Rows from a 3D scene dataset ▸

--- --- ---

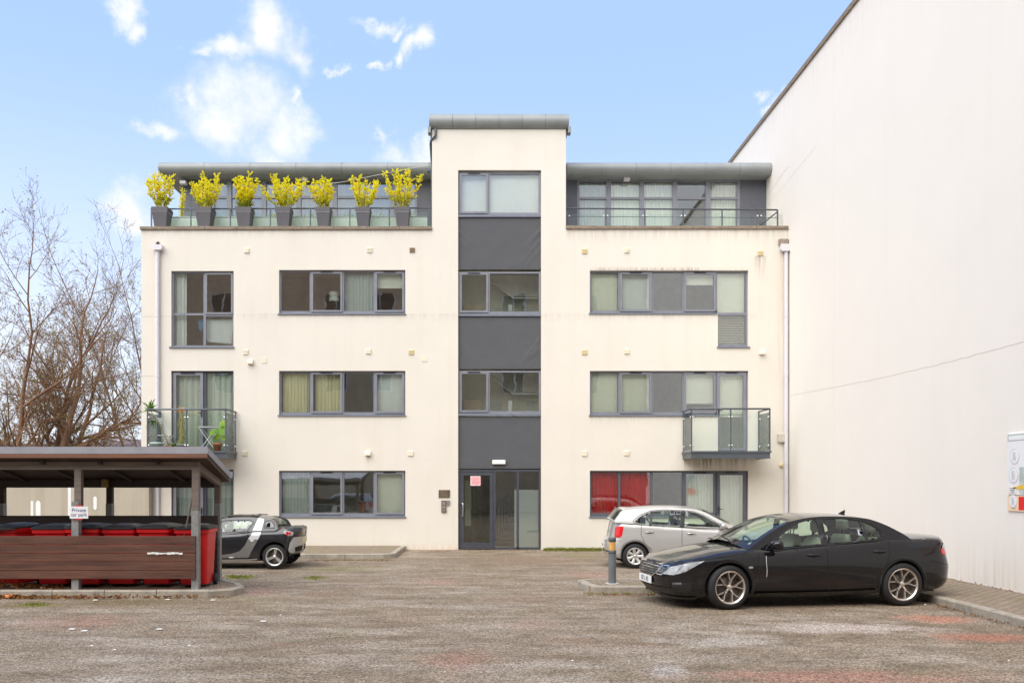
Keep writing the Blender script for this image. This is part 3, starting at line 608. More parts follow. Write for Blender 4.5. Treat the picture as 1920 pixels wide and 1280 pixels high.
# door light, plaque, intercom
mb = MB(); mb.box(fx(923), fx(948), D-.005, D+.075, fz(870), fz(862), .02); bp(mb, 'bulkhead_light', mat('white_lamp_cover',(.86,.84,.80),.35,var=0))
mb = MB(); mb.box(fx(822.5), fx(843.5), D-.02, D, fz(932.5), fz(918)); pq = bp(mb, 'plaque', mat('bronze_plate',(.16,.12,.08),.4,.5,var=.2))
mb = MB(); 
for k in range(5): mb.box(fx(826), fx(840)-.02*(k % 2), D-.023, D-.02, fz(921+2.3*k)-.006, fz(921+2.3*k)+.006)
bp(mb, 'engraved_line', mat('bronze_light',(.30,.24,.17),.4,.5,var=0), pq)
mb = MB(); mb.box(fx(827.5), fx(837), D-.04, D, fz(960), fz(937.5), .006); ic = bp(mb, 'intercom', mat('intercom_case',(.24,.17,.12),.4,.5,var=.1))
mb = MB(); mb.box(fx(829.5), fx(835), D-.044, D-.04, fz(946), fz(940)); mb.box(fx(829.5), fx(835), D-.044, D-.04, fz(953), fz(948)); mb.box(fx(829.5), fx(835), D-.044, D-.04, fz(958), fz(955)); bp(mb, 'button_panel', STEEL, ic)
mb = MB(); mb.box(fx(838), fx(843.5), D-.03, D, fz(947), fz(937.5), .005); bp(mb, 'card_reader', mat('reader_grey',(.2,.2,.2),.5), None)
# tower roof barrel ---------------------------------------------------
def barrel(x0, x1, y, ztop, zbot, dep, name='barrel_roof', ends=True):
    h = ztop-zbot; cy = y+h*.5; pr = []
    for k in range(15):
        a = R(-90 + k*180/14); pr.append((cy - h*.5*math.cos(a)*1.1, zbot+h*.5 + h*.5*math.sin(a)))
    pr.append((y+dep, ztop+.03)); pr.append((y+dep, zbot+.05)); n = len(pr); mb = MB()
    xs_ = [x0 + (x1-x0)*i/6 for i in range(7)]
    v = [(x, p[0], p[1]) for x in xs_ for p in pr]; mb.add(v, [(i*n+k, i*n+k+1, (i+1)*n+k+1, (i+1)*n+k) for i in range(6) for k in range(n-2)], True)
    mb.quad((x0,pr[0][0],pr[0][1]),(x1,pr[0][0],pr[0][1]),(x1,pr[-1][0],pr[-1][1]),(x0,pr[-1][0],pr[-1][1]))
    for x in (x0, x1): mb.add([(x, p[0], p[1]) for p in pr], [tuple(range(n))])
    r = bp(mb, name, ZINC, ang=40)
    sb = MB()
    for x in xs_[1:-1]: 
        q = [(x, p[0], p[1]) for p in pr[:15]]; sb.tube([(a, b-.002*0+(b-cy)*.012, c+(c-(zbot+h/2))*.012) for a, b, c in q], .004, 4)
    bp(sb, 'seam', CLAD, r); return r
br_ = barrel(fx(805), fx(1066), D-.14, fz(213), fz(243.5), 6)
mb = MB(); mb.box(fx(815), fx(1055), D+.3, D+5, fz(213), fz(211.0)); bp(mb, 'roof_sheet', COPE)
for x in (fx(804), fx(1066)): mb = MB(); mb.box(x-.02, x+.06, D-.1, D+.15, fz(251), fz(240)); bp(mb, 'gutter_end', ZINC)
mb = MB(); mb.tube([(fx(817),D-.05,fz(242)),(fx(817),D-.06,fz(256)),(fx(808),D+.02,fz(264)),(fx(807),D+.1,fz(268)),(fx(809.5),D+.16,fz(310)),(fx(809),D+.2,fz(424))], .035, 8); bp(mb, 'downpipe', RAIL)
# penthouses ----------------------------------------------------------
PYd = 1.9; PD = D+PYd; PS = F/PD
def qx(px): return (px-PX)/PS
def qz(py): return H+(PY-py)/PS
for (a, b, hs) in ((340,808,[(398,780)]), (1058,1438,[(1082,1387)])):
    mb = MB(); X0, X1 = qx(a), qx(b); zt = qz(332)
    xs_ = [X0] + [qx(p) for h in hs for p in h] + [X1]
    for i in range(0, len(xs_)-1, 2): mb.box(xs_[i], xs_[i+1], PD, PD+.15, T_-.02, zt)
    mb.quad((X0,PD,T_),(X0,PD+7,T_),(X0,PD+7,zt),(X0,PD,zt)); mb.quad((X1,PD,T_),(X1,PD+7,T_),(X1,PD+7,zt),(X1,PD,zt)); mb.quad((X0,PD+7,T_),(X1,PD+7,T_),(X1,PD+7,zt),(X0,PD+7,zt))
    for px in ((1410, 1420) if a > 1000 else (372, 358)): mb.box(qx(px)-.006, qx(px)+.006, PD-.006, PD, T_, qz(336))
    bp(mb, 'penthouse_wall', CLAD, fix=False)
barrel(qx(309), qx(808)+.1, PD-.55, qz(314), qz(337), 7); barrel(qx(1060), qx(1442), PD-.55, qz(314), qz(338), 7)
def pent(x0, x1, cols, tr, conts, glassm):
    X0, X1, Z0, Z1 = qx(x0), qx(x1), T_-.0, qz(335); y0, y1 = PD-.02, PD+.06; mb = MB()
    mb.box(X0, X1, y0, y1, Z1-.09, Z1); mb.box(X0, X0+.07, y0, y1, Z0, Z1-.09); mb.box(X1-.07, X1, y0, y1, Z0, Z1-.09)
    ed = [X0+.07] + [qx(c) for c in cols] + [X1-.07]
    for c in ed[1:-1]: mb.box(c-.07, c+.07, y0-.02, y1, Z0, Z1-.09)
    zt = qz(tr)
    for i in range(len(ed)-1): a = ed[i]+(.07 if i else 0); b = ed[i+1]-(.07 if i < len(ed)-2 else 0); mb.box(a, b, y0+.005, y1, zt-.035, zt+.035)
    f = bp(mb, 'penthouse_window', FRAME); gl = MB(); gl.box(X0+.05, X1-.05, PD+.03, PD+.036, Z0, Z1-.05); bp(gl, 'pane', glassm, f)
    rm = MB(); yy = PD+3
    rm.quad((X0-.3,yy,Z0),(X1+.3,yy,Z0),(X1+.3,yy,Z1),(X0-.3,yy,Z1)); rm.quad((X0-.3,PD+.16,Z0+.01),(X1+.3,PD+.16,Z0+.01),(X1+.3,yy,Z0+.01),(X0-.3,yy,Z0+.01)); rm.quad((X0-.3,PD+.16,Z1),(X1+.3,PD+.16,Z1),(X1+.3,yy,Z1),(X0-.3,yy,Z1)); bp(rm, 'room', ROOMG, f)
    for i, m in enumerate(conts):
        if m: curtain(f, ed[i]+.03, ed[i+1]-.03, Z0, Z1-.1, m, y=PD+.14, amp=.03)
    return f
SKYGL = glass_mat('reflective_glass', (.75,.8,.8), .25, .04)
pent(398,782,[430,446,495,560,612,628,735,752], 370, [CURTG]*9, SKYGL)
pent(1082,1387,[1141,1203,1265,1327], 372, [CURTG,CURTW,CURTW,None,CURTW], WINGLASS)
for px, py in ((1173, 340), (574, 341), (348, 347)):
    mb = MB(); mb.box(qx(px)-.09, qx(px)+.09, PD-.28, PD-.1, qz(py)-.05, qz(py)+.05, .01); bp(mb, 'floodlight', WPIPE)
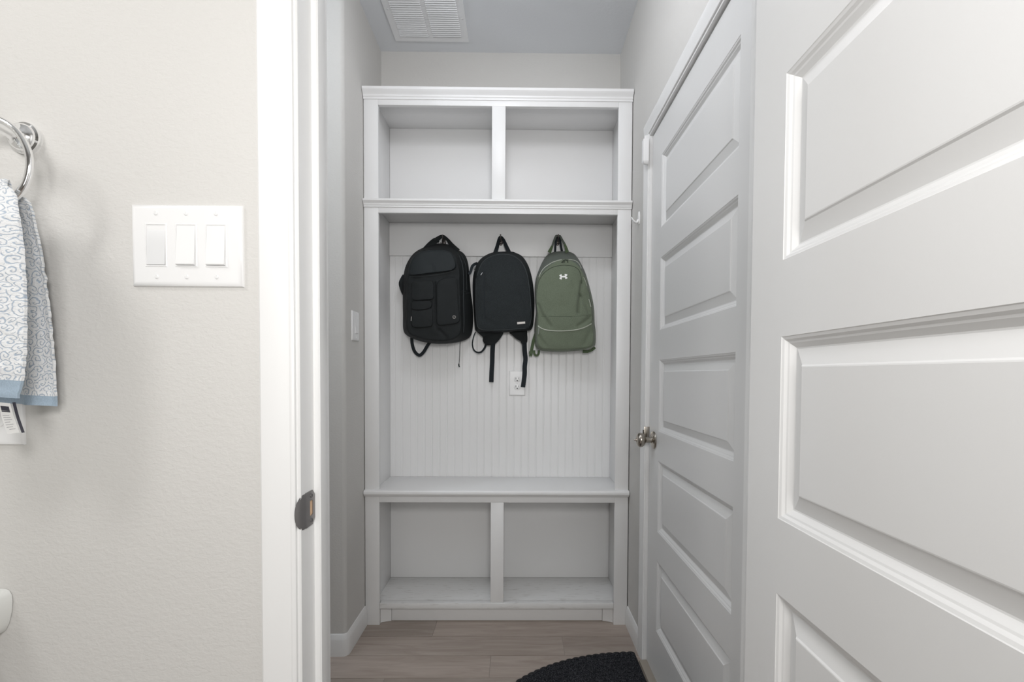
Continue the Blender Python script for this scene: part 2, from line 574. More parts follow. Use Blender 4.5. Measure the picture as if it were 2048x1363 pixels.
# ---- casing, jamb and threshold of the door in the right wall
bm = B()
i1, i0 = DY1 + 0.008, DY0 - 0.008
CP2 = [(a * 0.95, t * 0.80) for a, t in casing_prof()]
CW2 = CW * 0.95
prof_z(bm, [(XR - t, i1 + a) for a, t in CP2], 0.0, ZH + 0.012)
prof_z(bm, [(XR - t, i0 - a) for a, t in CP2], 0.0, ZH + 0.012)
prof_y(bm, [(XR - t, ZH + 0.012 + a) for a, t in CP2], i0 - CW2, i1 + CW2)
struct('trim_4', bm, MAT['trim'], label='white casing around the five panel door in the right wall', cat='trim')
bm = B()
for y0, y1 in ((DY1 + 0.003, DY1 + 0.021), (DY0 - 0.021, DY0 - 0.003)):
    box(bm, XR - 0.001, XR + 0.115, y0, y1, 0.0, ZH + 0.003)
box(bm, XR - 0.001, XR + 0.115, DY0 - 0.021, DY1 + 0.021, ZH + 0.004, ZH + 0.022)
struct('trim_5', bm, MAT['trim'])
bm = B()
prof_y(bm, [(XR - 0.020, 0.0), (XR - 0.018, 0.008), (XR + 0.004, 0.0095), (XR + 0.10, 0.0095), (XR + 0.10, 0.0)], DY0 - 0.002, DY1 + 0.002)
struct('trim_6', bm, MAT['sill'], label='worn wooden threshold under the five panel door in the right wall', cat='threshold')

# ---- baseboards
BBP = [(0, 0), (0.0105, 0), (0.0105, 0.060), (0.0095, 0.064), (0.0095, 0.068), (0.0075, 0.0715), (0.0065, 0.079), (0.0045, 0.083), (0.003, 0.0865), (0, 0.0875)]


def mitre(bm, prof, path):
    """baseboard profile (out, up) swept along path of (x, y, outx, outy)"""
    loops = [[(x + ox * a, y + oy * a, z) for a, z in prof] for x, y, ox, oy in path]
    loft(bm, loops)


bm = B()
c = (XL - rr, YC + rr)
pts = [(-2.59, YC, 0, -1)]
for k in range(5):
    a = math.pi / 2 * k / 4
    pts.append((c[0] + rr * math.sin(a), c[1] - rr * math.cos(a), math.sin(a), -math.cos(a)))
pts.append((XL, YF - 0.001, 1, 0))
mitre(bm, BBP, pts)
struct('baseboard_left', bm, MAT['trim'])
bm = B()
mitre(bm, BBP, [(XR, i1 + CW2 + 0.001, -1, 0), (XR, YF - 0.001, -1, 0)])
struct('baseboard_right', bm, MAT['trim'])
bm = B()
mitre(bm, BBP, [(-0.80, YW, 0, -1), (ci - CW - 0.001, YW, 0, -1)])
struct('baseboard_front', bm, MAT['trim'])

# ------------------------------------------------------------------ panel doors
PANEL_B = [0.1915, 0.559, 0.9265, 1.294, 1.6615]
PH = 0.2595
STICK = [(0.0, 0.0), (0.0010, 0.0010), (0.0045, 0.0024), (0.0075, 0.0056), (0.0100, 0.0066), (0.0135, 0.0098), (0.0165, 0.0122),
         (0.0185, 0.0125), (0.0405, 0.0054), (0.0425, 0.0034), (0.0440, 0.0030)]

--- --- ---

Exercise description ▸ Using the records above, find and show each line with the string "part".

Answer below ▸
Keep writing the Blender script for this image. This is part 3, starting at line 608. More parts follow. Write for Blender 4.5. Treat the picture as 1920 pixels wide and 1280 pixels high.
Continue the Blender Python script for this scene: part 2, from line 574. More parts follow. Use Blender 4.5. Measure the picture as if it were 2048x1363 pixels.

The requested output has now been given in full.